令和3年には通信予備校フォーサイトを、令和4年には合格革命行政書士テキストや各種過去問集を使用していました。
令和4年使用教材
- 合格革命行政書士テキスト
- 合格革命行政書士肢別過去問集
- 合格革命40字記述式
- LEC出る順行政書士肢別過去問集
- スーパー過去問ゼミ6民法Ⅰ、Ⅱ
- TAC行政書士(みんほし)40字記述式問題集
- 日経キーワード
- 公務員試験文章理解(直観ルールブック)
合格するために必要なこと
- 自分に合った勉強方法を見つけること: 人によって理解しやすい教材や学習方法は異なるため、自分に合ったものを見つけることが重要です。
- 時間管理を徹底すること: 毎日一定量の勉強時間を確保し、計画的に学習を進めることが大切です。
- モチベーション維持のための工夫をすること: 長丁場となる試験勉強を継続するためには、モチベーション維持が重要です。
モチベーション維持と進捗管理
合格までの道のりを支えてくれたのは、家族の存在でした。さらに、進捗管理には スタディサプリ を活用し、学習時間の記録を可視化することで、勉強の習慣化とモチベーション維持に役立てました。ただし、学習時間の量そのものが合格を保証するわけではありませんので、質を重視することも大切です。
行政書士登録と開業のすすめ
行政書士試験に合格しただけでは、行政書士として業務を行うことはできません。行政書士として名乗るためには、登録手続きが必須です。独立開業を目指す方は、まず登録手続きを行い、正式に行政書士として活動できる準備を進めることをおすすめします。

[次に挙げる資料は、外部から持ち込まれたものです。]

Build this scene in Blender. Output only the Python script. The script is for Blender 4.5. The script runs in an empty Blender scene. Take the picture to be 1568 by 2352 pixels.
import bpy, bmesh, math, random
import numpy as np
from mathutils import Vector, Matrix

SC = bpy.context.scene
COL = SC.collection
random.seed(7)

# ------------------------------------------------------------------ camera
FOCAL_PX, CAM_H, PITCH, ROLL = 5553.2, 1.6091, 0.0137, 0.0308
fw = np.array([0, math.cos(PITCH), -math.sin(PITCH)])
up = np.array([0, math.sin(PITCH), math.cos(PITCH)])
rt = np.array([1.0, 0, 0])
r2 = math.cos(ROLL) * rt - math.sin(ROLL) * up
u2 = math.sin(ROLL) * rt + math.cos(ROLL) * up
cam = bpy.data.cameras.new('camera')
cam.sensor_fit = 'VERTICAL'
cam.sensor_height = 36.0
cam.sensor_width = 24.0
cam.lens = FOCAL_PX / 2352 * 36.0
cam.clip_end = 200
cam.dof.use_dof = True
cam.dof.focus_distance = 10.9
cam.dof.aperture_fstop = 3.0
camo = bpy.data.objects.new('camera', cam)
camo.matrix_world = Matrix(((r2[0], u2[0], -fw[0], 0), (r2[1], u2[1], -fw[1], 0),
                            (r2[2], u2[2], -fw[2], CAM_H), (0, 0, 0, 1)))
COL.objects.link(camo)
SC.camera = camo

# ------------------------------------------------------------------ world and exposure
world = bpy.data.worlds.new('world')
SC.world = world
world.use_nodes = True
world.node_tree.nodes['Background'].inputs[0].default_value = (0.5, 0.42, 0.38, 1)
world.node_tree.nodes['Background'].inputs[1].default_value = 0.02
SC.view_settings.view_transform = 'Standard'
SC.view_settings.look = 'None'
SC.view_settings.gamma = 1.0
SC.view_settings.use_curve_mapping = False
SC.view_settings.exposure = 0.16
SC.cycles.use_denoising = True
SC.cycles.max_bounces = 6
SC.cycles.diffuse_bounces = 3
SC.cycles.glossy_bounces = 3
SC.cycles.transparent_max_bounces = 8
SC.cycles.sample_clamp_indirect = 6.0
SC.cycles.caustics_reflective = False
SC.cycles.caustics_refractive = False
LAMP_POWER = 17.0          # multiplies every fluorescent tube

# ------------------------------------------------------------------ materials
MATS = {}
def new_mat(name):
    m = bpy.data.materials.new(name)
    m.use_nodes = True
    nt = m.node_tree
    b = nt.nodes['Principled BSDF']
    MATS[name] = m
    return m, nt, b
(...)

※参考条文:行政書士法第6条 - 行政書士となるには、行政書士名簿への登録が必要です。
おすすめ許認可業務
合格後、行政書士としてどの分野に進むべきかを悩む方も多いと思います。私の経験から、特におすすめする許認可業務の分野をご紹介します。主観的な意見ではありますが、参考にしていただければ幸いです。
- 国際業務
外国人の雇用や在留資格のサポートに対する需要は、今後ますます増えていくと考えられます。法改正も頻繁に行われるため、知識を深めることで活躍の幅が広がるでしょう。 - ドローン・民泊
ドローンの許可申請や民泊に関する届出も、新しい分野であり注目されています。新たな分野に挑戦したい方にとって、成長機会を得られる可能性があります。 - 建設業
建設業許可は申請手続きが複雑であり、行政書士の専門性が強く求められる分野です。需要も多いため、建設業者から信頼を得れば、継続的な依頼も期待できます。
まとめ
行政書士としての業務にはさまざまな分野がありますが、特に建設業許可申請、外国人在留資格関連業務、ドローン、民泊関連業務は需要が高く、実務経験を積むのに最適な分野です。これらの業務に積極的に取り組むことで、行政書士としての専門性を高め、多様なニーズに応えることができます。
初心者の方は、これらの分野から実務経験を積むことで、業務の幅を広げると同時に、より多くの顧客に価値を提供できる行政書士を目指すことができるでしょう。